The opinion of the court was delivered by
Williams, Ch. J.This action is brought to recover the amount of one of six promissory notes, executed by the de*740fendant, Ethan H. Nichols, and Myron S. Kimball, to the plaintiff, on the 12th of March, 1834. Two of the notes were heretofore sued in the name of Pinney as indorsee of M’Gregor, in the county of Orleans, and a decision was had in that suit, which is reported in 13 Yt. R. 623. The defence is not presented, in this case, in as favorable a point of view as it was in that. Indeed, one strong, prominent fact, which appeared in that case, was not proved in this, viz : the insolvency of Nichols, and his agreement to indemnify the defendant from the note now in controversy, and the other notes.
From the case as now presented, we cannot see that the defendant either proved or offered to prove any defence whatever to the notes.
The defendant, when he sold his interest in the mill to Nichols, in Feb’y, 1836, did not require Nichols to indemnify him against the six notes which had been executed to the plaintiff, and for any thing which appears in this case, the defendant may have received of Nichols the full value of the premises, viz: the third owned by him ,and which he deeded at that time. The testimony did not prove, or tend to prove, that the note in suit had ever been paid by Nichols, or that any contract had been made between Nichols and the defendant, Bugbee, with the assent of M’Gregor, by which Bugbee was to be exonerated from the payment of the notes, and the plaintiff to look to Nichols for the pay. This of course disposes of the defence.

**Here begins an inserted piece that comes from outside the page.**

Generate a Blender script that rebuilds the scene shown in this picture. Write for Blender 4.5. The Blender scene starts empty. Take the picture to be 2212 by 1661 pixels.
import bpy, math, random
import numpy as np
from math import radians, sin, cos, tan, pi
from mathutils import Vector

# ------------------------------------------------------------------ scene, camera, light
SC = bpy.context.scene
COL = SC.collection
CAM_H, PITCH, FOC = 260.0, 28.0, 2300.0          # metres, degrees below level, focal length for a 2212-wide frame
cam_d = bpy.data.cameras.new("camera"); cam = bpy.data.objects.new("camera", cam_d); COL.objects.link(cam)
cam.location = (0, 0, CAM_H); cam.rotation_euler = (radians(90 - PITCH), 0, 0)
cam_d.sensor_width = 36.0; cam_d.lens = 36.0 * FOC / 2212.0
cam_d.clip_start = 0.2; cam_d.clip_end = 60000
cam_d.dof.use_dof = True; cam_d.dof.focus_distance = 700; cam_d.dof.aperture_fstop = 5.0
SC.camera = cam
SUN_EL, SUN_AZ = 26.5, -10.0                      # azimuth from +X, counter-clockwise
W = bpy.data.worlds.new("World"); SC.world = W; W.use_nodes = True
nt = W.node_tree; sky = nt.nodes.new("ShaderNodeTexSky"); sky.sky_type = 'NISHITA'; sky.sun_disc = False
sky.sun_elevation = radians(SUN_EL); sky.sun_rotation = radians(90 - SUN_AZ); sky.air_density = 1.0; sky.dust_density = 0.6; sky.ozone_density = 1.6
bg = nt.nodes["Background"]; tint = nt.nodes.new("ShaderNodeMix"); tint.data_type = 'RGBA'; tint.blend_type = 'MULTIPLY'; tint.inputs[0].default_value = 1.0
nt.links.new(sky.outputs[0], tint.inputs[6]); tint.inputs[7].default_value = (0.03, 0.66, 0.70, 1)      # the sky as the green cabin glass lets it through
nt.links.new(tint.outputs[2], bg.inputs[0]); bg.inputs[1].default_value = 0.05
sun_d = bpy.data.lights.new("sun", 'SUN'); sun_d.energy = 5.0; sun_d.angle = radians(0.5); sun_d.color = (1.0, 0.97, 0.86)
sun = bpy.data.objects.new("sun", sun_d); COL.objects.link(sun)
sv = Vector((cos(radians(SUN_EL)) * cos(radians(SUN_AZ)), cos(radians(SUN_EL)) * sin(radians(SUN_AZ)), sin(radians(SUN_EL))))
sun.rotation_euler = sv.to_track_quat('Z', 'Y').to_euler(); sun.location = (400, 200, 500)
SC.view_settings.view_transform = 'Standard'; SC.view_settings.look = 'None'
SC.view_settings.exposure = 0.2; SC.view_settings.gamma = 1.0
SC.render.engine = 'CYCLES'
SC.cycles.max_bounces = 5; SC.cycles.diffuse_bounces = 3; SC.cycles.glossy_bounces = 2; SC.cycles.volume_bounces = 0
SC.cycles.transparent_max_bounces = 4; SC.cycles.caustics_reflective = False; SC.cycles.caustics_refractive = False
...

The agreement, which was proved by parol, made on the 5th March, 1838, was for the benefit of Gilman, principally, to which the defendant was not a party, and moreover was entirely controlled by the contract, evidenced by the receipt executed in September, 1838, by the plaintiff to Nichols.
The bill of exceptions is not drawn up with that precision and accuracy which is desirable. The practice of detailing, in the bill of exceptions, all that passes at the trial, is too common. It would be better if the judges who allow these exceptions, — and we are all faulty in this particular,-* — would strike out all the superfluous matter which is usually inserted by the counsel, inasmuch as it tends rather to confuse and obscure the real point in controversy.
*741The only questions of law which were decided by the court below appear to be these, that the receipt executed by the plaintiff to Nichols, in September, 1838, was the best and only evidence of the contract between them, and unless this was rescinded, and another one subsequently made, as contended for by the defendant, it could not be altered, varied or explained by parol evidence, and further that Nichols had an unquestionable right to receive the pay on the notes given him by Gilman, or control, or dispose of them as he thought proper, as the defendant was not proved to be a party to, or any way interested, legally, in the transactions between the plaintiff and Nichols and Gilman. Whether on proof of other facts, the defendant can succeed either at law or equity in compelling an appropriation of the avails of the Gilman notes to his benefit, is not a question now before us.
The judgment of the county court is affirmed.